Published online by Cambridge University Press: 05 January 2009
Many a traveller sailing up the Rhine gorge must have wondered what lies beyond the noble cliffs on either hand. Not all perhaps have realized that if they could scale the heights on their left, leave the ruined castles and flourishing vineyards behind them, and walk some ten or fifteen miles to the north-east, they would cross the great earthen mound and ditch which still remain to mark the boudary of the Roman Empire. This barrier, part of a system more than three hundred miles in length, stretching from Rhine to Danube, is well worth the attention of those who are interested in the British frontier walls.

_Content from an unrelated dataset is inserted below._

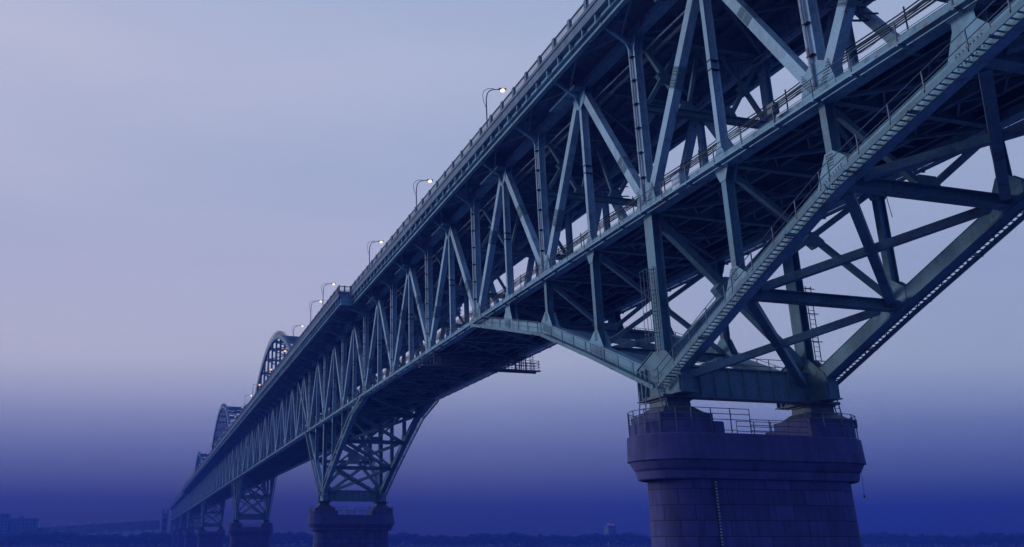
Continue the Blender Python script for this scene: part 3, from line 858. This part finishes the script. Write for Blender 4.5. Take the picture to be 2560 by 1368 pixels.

1 This sketch is mainly topographical. The chief English accounts of the history of the German Limes are those of Pelham (‘The Roman Frontier in Germany’, in Essays, collected and edited by Haverfield, 1911) and Henderson (in Five Roman Emperors, 1927). The best summary of the whole subject is the article ‘Limes’ (in Pauly-Wissowa's Real-Encyclopädie, vol. xiii, 1926) by Fabricius. Detailed descriptions of the whole Limes, by Fabricius, are being published by the Reichs-Limes Kommission. More than half has been dealt with, in six Lieferungen, and, in addition, in the same series over eighty Limes forts have been described since 1894. A good introduction to Roman Germany is Germania Romana, ein Bilder-Atlas, 2nd edition, 1924–1930.